* Start Given material *

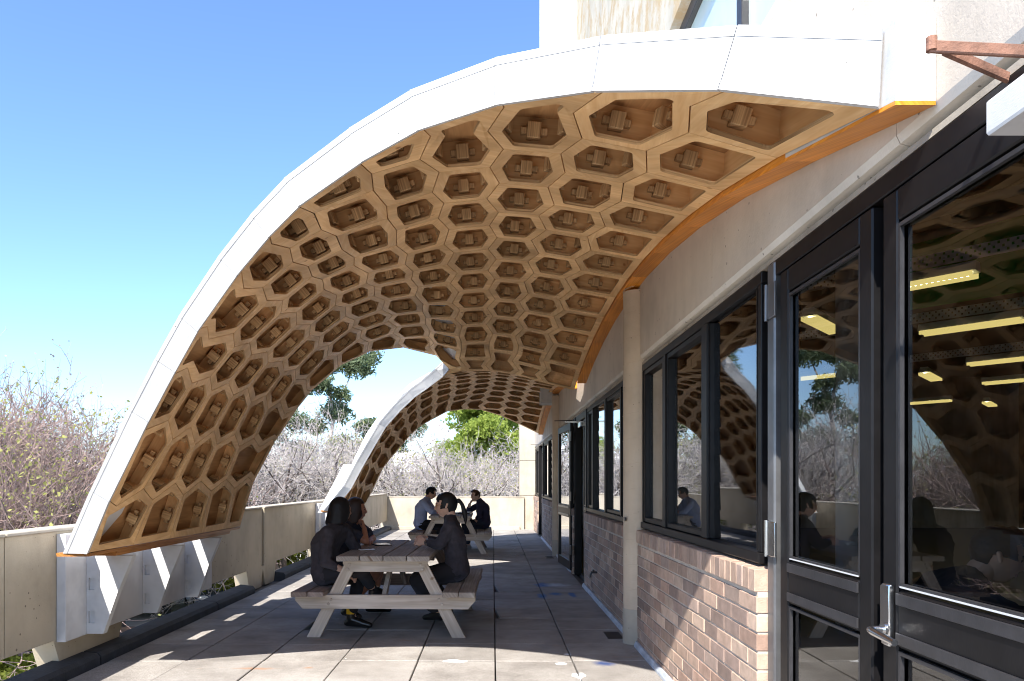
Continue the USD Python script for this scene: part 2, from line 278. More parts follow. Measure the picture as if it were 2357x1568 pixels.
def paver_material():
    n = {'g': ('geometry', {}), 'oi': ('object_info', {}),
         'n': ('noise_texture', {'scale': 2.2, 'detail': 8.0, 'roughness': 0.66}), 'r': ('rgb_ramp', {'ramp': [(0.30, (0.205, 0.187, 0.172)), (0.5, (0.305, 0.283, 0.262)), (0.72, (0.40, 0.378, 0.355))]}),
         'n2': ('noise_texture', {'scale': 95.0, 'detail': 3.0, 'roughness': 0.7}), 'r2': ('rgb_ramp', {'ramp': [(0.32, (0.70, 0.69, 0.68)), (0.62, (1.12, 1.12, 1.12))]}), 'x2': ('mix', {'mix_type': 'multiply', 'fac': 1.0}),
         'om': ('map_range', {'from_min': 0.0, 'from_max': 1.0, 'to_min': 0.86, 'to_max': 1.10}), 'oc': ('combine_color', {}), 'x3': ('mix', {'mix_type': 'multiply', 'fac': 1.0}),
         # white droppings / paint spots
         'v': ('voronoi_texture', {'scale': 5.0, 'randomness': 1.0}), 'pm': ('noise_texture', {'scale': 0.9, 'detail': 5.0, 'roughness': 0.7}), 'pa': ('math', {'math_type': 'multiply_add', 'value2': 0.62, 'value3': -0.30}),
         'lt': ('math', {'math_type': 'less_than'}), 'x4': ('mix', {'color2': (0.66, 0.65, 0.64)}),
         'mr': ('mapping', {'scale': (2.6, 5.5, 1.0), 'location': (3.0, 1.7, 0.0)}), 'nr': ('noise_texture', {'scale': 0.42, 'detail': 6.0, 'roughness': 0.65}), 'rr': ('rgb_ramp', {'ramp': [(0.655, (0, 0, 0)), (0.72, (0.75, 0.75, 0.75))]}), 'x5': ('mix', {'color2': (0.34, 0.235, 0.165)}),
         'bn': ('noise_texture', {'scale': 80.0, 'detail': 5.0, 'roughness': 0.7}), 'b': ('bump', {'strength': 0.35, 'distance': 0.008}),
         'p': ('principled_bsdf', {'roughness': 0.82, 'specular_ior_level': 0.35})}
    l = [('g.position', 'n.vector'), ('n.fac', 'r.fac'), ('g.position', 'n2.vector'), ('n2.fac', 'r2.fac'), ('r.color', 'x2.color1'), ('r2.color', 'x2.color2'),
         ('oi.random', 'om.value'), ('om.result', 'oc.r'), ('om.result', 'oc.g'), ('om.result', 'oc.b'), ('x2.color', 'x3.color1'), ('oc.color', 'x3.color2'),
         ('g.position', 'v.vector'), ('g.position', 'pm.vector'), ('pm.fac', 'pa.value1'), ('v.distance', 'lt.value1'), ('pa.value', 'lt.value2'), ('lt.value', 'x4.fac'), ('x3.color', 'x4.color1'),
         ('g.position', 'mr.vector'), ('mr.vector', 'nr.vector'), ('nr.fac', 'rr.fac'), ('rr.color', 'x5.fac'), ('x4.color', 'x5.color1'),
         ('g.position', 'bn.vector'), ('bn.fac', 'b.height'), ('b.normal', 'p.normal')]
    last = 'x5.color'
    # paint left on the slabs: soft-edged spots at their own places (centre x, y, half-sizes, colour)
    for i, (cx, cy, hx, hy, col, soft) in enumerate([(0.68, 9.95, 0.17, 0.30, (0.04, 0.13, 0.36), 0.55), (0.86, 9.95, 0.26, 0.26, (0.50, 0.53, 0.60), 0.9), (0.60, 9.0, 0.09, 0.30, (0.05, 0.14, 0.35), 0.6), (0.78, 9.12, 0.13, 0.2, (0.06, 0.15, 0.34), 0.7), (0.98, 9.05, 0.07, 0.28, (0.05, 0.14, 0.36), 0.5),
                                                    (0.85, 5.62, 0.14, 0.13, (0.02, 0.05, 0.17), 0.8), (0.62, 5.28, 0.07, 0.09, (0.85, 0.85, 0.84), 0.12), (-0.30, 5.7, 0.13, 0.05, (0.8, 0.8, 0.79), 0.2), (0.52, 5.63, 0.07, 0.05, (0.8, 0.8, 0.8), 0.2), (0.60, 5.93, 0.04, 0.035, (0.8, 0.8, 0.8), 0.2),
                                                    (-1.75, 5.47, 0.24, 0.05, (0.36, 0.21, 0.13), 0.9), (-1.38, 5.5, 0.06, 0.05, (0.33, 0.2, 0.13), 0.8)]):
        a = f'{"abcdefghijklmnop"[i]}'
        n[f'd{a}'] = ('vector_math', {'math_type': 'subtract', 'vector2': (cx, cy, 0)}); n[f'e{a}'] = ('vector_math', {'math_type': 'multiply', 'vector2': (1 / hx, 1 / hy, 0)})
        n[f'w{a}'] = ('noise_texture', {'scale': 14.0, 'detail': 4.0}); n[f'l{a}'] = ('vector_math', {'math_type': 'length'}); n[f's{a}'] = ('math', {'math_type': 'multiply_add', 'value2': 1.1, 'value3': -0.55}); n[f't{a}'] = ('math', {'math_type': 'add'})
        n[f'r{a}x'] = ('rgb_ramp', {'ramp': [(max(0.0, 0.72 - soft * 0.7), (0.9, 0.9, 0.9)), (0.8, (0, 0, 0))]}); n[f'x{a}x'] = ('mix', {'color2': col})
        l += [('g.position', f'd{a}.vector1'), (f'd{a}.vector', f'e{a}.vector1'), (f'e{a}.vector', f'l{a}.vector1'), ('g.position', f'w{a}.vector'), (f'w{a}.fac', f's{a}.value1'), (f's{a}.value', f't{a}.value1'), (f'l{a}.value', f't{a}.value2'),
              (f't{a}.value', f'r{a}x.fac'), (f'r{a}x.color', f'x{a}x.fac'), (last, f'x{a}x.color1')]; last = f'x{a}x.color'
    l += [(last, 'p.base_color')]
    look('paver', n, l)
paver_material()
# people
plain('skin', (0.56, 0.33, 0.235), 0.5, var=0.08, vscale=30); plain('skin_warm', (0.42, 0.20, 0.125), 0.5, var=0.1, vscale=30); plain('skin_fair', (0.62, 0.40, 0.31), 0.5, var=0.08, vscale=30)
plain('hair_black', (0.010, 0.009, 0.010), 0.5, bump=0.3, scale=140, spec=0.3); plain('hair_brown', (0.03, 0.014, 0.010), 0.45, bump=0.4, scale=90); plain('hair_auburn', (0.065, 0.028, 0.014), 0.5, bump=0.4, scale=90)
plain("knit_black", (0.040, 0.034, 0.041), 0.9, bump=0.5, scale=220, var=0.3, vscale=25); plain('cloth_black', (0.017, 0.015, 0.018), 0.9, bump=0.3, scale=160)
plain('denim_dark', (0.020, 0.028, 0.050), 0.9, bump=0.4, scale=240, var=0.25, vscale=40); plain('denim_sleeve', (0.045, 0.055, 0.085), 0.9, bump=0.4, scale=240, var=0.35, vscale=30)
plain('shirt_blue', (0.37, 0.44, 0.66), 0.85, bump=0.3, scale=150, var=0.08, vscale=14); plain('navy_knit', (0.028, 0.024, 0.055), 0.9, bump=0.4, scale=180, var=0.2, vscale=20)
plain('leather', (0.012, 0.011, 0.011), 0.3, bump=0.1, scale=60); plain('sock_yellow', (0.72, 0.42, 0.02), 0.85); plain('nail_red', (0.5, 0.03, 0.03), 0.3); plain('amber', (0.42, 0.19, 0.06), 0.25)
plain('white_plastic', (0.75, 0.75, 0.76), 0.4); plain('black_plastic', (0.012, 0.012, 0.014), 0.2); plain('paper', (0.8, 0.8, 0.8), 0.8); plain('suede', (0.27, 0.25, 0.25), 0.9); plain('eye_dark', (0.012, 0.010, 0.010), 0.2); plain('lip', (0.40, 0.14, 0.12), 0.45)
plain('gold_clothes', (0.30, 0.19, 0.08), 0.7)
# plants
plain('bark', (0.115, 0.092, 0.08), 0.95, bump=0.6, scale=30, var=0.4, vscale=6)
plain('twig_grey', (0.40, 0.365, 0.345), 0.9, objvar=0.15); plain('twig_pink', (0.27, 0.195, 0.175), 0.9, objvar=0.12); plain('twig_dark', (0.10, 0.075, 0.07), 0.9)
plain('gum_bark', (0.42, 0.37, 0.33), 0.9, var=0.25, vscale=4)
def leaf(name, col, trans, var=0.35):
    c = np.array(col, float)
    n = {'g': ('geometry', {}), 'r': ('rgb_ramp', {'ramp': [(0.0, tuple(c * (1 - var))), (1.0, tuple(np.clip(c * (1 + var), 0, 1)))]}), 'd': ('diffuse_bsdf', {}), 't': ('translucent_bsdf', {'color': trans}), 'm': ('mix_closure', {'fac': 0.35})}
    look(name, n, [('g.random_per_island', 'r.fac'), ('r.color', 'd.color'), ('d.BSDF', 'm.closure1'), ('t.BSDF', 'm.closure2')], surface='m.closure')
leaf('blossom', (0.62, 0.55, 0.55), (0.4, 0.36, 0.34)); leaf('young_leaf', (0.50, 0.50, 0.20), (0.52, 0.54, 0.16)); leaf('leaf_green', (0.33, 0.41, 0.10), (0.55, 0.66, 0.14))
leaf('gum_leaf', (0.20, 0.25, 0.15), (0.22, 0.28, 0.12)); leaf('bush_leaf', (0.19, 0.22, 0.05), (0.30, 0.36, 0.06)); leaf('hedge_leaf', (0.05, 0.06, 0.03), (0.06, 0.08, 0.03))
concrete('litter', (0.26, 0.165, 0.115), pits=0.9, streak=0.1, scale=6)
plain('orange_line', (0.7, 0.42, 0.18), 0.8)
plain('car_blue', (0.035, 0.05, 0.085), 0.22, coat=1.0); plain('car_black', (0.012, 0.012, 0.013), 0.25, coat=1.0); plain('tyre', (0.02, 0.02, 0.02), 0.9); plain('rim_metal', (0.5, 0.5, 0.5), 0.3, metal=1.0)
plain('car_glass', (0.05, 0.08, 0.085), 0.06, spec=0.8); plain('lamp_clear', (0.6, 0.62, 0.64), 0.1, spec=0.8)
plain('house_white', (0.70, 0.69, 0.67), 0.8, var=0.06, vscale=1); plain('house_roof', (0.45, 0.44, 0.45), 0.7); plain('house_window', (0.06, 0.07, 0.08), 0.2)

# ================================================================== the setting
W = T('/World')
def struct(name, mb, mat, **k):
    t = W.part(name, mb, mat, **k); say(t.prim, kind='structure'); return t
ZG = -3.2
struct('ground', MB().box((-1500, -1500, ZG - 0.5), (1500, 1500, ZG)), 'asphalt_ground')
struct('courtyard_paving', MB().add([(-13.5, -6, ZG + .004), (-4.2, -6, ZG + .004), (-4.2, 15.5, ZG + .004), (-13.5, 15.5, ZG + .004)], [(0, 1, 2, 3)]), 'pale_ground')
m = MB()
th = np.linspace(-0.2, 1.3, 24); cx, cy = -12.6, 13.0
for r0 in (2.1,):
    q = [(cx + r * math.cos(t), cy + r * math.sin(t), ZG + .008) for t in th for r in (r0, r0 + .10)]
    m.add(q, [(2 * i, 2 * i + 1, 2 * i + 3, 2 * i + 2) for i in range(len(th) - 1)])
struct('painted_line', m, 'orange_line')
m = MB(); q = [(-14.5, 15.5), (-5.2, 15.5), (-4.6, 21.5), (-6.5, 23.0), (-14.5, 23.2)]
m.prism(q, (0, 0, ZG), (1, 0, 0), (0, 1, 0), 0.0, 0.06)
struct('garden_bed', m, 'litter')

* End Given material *

Lines containing the string "part" should be counted; reply with their number and nothing more.

Output below: 2